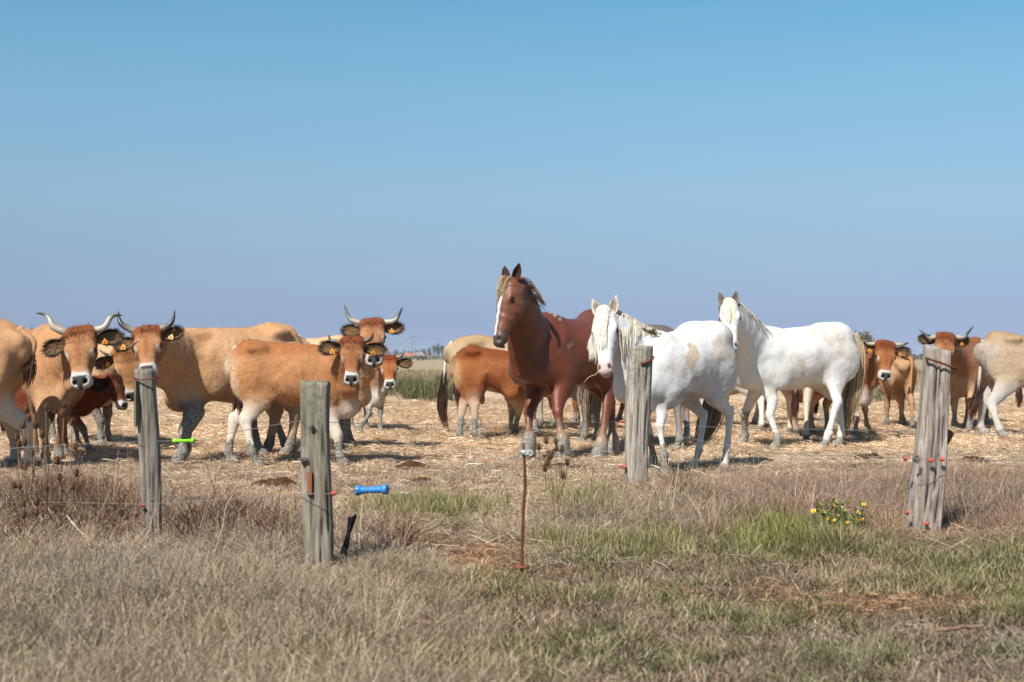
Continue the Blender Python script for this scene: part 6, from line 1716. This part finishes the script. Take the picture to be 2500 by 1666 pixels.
# black torn stake
s0, s1 = P(833, 1376, 7.15), P(862, 1262, 7.15); root = empty("black_stake", (s0[0], s0[1], 0)); tag(root, "torn black plastic stake leaning beside the thick greenish post", "stake"); o = np.array(root.location)
V = []; nr = 14
for i in range(nr + 1):
    t = i / nr; c = s0 * (1 - t) + s1 * t - o; w = .012 + .006 * math.sin(t * 7) + .008 * t
    for (u, v_) in [(-1, -.3), (-.2, -.75), (.25, -.2), (1, -.6), (1, .3), (.1, .5), (-1, .4)]:
        V.append(c + [u * w + rng.normal(0, .0012), v_ * .012, (i == nr) * rng.uniform(-.012, .014) + u * .003])
F = [[i * 7 + j, i * 7 + (j + 1) % 7, (i + 1) * 7 + (j + 1) % 7, (i + 1) * 7 + j] for i in range(nr) for j in range(7)]
build("stake_body", np.array(V), np.array(F), plain("weathered_black", (.022, .026, .032), .7, .6, 60, .8, .004, .3), root, smooth_shade=False)
mb = MB(); add_tube(mb, np.array([P(846, 1330, 7.12), P(858, 1262, 7.12)]) - o, .003, 5); mb.build("grey_rib", M['wire'], root)

# ------------------------------------------------------------------ lumps: dung, stones, driftwood
def lump(name, label, cat, px, py, wpx, hh, mt, group=None, n=26, seed=0, flat=1.0, size=None):
    c = G(px, py); sc = c[1] / FPX; W = wpx * sc * .5
    root = empty(name, (c[0], c[1], float(gz(c[0], c[1])))); tag(root, label, cat, group)
    r2 = np.random.default_rng(seed + 500); mb = MB()
    for i in range(n):
        a = r2.uniform(0, 6.28); d = np.sqrt(r2.random()); s = (size or hh) * r2.uniform(.5, 1.0) * (1.1 - .5 * d)
        V, q, t = sphere_vf((W * d * math.cos(a), W * .6 * d * math.sin(a), s * .35 + hh * .5 * (1 - d) * r2.random()), (s * 1.35, s * 1.2, s * .75 * flat), 9, 6)
        V = V + (fbm(V, 22, i)[:, None] - .5) * s * .7 * np.array([1, 1, .8])
        n0 = mb.n; mb.add(V, q, np.array([.9, .9, .9]) * r2.uniform(.7, 1.2)); mb.f3.append(t + n0)
    o = mb.build("clods", mt, root); tag(o, kind='stuff')
    return root
M['dung'] = plain("dung", lin(98, 68, 48, .75), .95, .5, 70, .8, .01, .1)
M['dungd'] = plain("dung_dark", lin(74, 54, 40, .75), .95, .5, 70, .8, .01, .1)
M['stone'] = plain("dark_stone", (.022, .024, .028), .85, .6, 45, .9, .02, .25)
GD = "dung heaps lying on the paddock"
lump("dung_heap", "brown dung heap in the paddock left of the thick greenish post", "dung", 675, 1186, 105, .075, M['dung'], GD, 34, 1)
lump("dung_heap", "crumbled brown dung behind the blue handle", "dung", 1005, 1148, 70, .08, M['dung'], GD, 16, 2)
lump("dung_heap", "small dark dung pat right of the blue handle", "dung", 1025, 1180, 66, .055, M['dung'], GD, 16, 3)
lump("dung_heap", "flat dark dung pat at the feet of the brown horse", "dung", 1360, 1150, 122, .05, M['dungd'], GD, 34, 4)
lump("dung_heap", "flat dark dung pat left of the broad split post", "dung", 2122, 1123, 82, .05, M['dungd'], GD, 24, 5)
lump("dung_heap", "large crumbly horse dung heap right of the broad split post", "dung", 2370, 1127, 112, .09, M['dung'], GD, 60, 6, size=.045)
lump("dung_heap", "single dark horse dropping in the gateway beyond the blue handle", "dung", 1257, 1184, 12, .020, M['dungd'], GD, 3, 7)
lump("dung_heap", "black dropping beside the tail of the blond tailed white horse", "dung", 2082, 1074, 24, .035, M['stone'], GD, 7, 8)
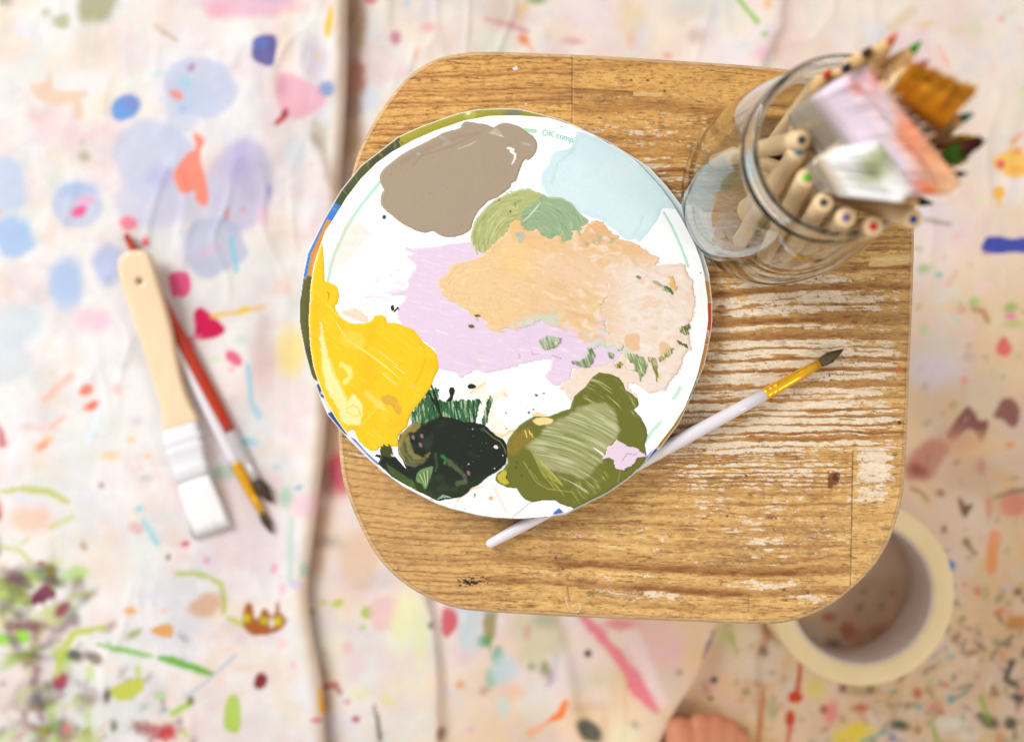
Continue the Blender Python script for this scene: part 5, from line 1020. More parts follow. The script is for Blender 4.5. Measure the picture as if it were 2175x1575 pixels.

### WORK TO BE COMPLETED
All of the data above should be transcribed verbatim, with pictures omitted.

### OUTPUT FOR THIS TASK
Continue the Blender Python script for this scene: part 6, from line 1716. This part finishes the script. Take the picture to be 2500 by 1666 pixels.
# black torn stake
s0, s1 = P(833, 1376, 7.15), P(862, 1262, 7.15); root = empty("black_stake", (s0[0], s0[1], 0)); tag(root, "torn black plastic stake leaning beside the thick greenish post", "stake"); o = np.array(root.location)
V = []; nr = 14
for i in range(nr + 1):
    t = i / nr; c = s0 * (1 - t) + s1 * t - o; w = .012 + .006 * math.sin(t * 7) + .008 * t
    for (u, v_) in [(-1, -.3), (-.2, -.75), (.25, -.2), (1, -.6), (1, .3), (.1, .5), (-1, .4)]:
        V.append(c + [u * w + rng.normal(0, .0012), v_ * .012, (i == nr) * rng.uniform(-.012, .014) + u * .003])
F = [[i * 7 + j, i * 7 + (j + 1) % 7, (i + 1) * 7 + (j + 1) % 7, (i + 1) * 7 + j] for i in range(nr) for j in range(7)]
build("stake_body", np.array(V), np.array(F), plain("weathered_black", (.022, .026, .032), .7, .6, 60, .8, .004, .3), root, smooth_shade=False)
mb = MB(); add_tube(mb, np.array([P(846, 1330, 7.12), P(858, 1262, 7.12)]) - o, .003, 5); mb.build("grey_rib", M['wire'], root)

# ------------------------------------------------------------------ lumps: dung, stones, driftwood
def lump(name, label, cat, px, py, wpx, hh, mt, group=None, n=26, seed=0, flat=1.0, size=None):
    c = G(px, py); sc = c[1] / FPX; W = wpx * sc * .5
    root = empty(name, (c[0], c[1], float(gz(c[0], c[1])))); tag(root, label, cat, group)
    r2 = np.random.default_rng(seed + 500); mb = MB()
    for i in range(n):
        a = r2.uniform(0, 6.28); d = np.sqrt(r2.random()); s = (size or hh) * r2.uniform(.5, 1.0) * (1.1 - .5 * d)
        V, q, t = sphere_vf((W * d * math.cos(a), W * .6 * d * math.sin(a), s * .35 + hh * .5 * (1 - d) * r2.random()), (s * 1.35, s * 1.2, s * .75 * flat), 9, 6)
        V = V + (fbm(V, 22, i)[:, None] - .5) * s * .7 * np.array([1, 1, .8])
        n0 = mb.n; mb.add(V, q, np.array([.9, .9, .9]) * r2.uniform(.7, 1.2)); mb.f3.append(t + n0)
    o = mb.build("clods", mt, root); tag(o, kind='stuff')
    return root
M['dung'] = plain("dung", lin(98, 68, 48, .75), .95, .5, 70, .8, .01, .1)
M['dungd'] = plain("dung_dark", lin(74, 54, 40, .75), .95, .5, 70, .8, .01, .1)
M['stone'] = plain("dark_stone", (.022, .024, .028), .85, .6, 45, .9, .02, .25)
GD = "dung heaps lying on the paddock"
lump("dung_heap", "brown dung heap in the paddock left of the thick greenish post", "dung", 675, 1186, 105, .075, M['dung'], GD, 34, 1)
lump("dung_heap", "crumbled brown dung behind the blue handle", "dung", 1005, 1148, 70, .08, M['dung'], GD, 16, 2)
lump("dung_heap", "small dark dung pat right of the blue handle", "dung", 1025, 1180, 66, .055, M['dung'], GD, 16, 3)
lump("dung_heap", "flat dark dung pat at the feet of the brown horse", "dung", 1360, 1150, 122, .05, M['dungd'], GD, 34, 4)
lump("dung_heap", "flat dark dung pat left of the broad split post", "dung", 2122, 1123, 82, .05, M['dungd'], GD, 24, 5)
lump("dung_heap", "large crumbly horse dung heap right of the broad split post", "dung", 2370, 1127, 112, .09, M['dung'], GD, 60, 6, size=.045)
lump("dung_heap", "single dark horse dropping in the gateway beyond the blue handle", "dung", 1257, 1184, 12, .020, M['dungd'], GD, 3, 7)
lump("dung_heap", "black dropping beside the tail of the blond tailed white horse", "dung", 2082, 1074, 24, .035, M['stone'], GD, 7, 8)
Continue the Blender Python script for this scene: part 5, from line 1020. More parts follow. The script is for Blender 4.5. Measure the picture as if it were 2175x1575 pixels.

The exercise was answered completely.